Written exercise: Your task is to give the number of lines in the listing that include "Python", and nothing else.

Records provided:

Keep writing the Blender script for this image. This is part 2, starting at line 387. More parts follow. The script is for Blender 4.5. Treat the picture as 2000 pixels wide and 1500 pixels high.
* * *
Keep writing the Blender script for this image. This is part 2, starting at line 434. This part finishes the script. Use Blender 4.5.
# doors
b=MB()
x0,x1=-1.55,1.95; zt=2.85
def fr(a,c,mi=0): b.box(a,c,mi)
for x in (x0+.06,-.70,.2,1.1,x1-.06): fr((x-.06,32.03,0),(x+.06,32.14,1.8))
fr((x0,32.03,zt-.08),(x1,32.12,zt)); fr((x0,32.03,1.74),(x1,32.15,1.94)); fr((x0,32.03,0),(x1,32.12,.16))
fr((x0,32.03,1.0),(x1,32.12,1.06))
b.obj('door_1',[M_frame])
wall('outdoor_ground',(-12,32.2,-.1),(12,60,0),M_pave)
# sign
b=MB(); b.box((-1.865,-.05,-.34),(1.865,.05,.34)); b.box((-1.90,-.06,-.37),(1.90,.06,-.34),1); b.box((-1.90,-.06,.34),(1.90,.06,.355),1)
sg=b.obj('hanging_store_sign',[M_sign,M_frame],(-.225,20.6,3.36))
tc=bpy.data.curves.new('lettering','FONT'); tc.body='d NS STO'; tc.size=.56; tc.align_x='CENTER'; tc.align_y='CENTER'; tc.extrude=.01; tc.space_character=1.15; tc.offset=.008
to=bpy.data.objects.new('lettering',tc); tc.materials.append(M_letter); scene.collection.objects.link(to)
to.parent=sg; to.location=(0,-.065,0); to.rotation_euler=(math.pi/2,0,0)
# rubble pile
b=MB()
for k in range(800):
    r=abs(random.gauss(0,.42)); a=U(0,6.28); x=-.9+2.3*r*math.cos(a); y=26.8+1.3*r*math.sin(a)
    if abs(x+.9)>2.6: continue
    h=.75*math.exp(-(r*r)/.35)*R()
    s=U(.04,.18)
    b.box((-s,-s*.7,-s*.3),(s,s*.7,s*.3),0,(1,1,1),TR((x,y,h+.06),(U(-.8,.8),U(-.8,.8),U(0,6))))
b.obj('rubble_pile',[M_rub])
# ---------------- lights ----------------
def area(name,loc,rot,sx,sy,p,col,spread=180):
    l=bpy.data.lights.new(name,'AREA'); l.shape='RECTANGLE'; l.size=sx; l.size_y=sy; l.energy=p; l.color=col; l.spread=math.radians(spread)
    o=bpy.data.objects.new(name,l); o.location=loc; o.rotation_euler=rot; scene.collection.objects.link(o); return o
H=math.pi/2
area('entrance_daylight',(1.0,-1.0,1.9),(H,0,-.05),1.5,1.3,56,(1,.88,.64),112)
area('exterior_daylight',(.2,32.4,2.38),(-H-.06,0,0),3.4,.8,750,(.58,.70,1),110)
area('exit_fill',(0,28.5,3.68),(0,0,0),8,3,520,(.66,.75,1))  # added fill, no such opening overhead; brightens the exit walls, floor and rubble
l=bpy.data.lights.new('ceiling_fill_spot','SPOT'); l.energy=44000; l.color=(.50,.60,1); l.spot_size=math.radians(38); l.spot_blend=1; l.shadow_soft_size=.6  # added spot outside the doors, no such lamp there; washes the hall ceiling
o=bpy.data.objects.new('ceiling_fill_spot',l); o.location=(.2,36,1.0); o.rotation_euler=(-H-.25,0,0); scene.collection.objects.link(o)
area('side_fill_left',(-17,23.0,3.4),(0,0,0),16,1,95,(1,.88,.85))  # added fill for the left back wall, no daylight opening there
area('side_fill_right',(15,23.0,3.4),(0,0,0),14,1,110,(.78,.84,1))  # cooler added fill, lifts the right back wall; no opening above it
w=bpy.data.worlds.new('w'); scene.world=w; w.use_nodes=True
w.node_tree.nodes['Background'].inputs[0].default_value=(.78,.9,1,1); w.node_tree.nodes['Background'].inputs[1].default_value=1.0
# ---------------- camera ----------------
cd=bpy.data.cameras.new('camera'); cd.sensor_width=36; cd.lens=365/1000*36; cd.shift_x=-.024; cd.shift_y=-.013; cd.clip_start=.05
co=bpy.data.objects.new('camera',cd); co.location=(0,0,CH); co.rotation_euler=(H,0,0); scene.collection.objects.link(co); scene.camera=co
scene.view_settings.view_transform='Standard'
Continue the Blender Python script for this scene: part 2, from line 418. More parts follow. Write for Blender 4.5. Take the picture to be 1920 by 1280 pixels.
...
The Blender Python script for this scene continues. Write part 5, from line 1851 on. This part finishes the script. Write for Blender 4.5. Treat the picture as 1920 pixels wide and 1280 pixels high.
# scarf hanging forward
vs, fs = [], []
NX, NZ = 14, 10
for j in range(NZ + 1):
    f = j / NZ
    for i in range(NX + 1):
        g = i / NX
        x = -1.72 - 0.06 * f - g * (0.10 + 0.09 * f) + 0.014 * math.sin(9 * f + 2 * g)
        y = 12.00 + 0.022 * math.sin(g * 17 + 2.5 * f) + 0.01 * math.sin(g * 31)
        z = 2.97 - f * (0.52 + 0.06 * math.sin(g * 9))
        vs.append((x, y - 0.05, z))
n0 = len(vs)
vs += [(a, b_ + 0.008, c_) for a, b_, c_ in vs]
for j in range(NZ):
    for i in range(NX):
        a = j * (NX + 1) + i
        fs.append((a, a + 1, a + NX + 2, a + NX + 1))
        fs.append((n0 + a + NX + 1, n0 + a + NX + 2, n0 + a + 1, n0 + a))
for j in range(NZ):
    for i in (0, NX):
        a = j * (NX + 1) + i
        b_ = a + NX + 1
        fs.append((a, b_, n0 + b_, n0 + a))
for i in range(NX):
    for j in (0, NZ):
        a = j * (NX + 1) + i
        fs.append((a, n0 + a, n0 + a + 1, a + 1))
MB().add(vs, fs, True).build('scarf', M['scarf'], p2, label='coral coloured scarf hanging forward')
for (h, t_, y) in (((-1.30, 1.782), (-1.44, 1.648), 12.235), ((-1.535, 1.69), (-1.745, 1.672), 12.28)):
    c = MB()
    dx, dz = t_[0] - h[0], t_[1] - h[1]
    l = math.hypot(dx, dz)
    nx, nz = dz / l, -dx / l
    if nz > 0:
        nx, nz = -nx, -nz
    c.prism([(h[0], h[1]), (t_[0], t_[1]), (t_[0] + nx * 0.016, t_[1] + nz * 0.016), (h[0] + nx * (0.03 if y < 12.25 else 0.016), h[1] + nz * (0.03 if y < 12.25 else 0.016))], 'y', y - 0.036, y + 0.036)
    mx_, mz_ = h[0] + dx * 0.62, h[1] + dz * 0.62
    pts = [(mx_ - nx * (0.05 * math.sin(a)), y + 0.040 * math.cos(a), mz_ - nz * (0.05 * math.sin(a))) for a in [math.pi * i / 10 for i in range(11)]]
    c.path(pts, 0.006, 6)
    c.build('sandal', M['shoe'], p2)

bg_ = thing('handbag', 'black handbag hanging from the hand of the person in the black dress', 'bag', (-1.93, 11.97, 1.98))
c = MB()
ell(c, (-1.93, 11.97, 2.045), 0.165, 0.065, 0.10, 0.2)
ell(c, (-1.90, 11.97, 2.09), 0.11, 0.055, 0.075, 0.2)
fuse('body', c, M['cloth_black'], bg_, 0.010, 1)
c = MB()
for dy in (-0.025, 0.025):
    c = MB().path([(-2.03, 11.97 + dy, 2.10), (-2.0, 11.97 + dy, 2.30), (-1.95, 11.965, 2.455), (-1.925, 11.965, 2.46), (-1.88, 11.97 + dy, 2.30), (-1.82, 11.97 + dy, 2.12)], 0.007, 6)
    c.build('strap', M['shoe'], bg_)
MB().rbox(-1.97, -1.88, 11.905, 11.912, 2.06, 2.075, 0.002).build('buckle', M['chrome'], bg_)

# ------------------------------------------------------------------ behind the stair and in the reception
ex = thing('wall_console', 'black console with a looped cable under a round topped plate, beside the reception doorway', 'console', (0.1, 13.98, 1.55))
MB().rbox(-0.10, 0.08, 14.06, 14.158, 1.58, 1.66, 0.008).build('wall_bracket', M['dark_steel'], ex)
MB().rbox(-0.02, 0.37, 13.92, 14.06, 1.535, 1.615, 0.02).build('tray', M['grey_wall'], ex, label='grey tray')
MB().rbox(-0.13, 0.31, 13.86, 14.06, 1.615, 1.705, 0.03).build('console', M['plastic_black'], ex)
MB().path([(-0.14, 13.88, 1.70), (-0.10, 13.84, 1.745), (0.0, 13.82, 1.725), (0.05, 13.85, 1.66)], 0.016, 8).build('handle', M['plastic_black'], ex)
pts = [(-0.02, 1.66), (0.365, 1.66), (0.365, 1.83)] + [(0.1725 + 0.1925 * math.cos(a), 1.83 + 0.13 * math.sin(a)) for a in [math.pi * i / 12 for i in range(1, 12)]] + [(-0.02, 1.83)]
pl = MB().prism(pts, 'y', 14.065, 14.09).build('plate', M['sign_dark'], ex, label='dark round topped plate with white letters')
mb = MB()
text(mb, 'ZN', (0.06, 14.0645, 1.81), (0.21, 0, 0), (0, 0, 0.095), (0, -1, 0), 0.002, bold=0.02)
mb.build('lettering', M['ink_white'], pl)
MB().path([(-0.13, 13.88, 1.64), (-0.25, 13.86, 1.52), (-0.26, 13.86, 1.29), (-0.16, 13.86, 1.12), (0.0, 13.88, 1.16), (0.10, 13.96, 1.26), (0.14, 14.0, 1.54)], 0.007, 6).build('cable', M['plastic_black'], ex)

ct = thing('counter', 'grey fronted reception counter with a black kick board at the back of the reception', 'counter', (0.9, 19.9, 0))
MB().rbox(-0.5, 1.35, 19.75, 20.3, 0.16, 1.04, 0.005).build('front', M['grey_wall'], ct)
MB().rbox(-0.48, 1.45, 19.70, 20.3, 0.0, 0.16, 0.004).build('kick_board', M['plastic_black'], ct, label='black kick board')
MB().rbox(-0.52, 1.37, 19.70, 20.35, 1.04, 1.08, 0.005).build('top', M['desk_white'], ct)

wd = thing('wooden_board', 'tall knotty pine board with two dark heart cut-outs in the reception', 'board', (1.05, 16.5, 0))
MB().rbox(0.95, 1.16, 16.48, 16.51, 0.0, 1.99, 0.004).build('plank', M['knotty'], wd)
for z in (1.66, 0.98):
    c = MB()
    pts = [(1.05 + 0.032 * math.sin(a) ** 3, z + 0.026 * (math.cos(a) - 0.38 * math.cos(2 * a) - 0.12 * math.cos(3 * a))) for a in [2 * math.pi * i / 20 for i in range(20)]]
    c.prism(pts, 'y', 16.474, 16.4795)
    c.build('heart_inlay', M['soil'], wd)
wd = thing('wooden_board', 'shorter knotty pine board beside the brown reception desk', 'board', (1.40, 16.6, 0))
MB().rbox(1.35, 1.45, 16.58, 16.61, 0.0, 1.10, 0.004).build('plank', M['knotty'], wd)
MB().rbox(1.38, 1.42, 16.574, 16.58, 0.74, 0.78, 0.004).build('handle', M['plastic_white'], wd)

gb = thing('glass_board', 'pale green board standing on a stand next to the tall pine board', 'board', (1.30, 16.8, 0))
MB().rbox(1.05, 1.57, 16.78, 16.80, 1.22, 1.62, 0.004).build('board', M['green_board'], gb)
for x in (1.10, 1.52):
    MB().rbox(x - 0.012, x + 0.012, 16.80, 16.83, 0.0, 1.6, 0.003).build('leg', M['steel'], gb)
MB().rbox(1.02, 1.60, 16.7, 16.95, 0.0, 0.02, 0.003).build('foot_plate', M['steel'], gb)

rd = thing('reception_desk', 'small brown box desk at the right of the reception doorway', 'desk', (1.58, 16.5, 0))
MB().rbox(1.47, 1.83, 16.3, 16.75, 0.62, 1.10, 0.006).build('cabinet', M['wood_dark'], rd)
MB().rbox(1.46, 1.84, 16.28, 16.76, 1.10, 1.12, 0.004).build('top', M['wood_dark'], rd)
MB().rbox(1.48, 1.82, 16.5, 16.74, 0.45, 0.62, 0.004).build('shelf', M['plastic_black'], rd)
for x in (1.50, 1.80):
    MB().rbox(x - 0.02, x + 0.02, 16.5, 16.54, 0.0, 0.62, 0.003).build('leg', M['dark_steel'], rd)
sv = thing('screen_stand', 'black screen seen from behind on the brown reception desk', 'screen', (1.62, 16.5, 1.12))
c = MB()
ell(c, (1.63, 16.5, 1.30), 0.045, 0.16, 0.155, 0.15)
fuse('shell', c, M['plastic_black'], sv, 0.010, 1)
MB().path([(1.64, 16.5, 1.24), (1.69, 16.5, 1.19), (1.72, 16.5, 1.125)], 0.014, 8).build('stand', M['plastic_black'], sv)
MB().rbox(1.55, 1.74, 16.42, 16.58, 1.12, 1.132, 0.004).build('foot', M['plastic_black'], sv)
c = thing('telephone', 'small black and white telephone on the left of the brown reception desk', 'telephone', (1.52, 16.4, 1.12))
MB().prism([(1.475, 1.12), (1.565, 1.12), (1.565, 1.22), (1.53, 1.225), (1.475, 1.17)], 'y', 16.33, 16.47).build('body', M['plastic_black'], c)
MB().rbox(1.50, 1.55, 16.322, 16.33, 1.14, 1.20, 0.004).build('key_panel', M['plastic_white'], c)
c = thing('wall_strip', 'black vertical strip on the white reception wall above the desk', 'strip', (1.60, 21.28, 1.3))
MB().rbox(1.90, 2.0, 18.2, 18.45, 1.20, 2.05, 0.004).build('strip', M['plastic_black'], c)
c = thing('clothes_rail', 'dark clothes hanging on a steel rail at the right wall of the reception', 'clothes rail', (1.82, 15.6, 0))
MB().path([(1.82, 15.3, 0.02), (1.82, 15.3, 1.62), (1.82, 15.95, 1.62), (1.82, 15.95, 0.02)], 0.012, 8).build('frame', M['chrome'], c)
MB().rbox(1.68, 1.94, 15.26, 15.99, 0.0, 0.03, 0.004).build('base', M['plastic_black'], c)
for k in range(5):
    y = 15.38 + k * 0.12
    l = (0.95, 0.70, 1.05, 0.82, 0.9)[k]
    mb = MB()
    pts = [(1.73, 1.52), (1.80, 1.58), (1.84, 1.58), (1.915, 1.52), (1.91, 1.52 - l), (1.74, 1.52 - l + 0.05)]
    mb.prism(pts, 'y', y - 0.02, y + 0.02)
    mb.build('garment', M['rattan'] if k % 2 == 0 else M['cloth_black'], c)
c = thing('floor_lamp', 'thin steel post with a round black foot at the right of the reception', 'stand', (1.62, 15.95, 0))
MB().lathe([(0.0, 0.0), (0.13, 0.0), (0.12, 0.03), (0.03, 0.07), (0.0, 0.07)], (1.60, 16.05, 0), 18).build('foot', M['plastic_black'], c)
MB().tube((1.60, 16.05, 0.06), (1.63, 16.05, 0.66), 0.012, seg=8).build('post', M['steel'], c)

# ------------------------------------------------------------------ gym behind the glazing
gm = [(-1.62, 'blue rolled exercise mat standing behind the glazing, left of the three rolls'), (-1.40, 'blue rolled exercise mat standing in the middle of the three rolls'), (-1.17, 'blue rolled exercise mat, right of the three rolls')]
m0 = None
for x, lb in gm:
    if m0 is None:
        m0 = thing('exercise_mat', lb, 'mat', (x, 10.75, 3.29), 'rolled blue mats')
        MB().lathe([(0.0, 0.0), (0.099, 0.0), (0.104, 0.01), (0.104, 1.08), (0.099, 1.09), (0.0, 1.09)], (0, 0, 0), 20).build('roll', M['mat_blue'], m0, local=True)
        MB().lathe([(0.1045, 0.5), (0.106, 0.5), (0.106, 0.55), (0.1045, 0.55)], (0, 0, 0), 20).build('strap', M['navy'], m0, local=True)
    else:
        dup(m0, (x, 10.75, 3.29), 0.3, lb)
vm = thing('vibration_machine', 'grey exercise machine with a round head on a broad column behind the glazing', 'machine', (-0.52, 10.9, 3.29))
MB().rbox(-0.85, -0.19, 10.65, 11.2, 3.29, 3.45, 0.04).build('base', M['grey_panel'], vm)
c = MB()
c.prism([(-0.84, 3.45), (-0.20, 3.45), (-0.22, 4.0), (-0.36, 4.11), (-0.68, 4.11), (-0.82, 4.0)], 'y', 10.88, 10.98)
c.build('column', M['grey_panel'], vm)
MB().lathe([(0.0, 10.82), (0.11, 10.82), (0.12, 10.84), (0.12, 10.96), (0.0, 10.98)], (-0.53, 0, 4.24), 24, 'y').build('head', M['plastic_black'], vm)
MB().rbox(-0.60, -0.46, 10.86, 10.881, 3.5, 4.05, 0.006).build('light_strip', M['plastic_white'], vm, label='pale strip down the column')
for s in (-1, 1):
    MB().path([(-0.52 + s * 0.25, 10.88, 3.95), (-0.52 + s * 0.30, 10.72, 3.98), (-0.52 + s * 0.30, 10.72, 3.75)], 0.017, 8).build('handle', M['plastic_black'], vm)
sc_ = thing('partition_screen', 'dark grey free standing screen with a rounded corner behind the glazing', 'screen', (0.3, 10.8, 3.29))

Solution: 2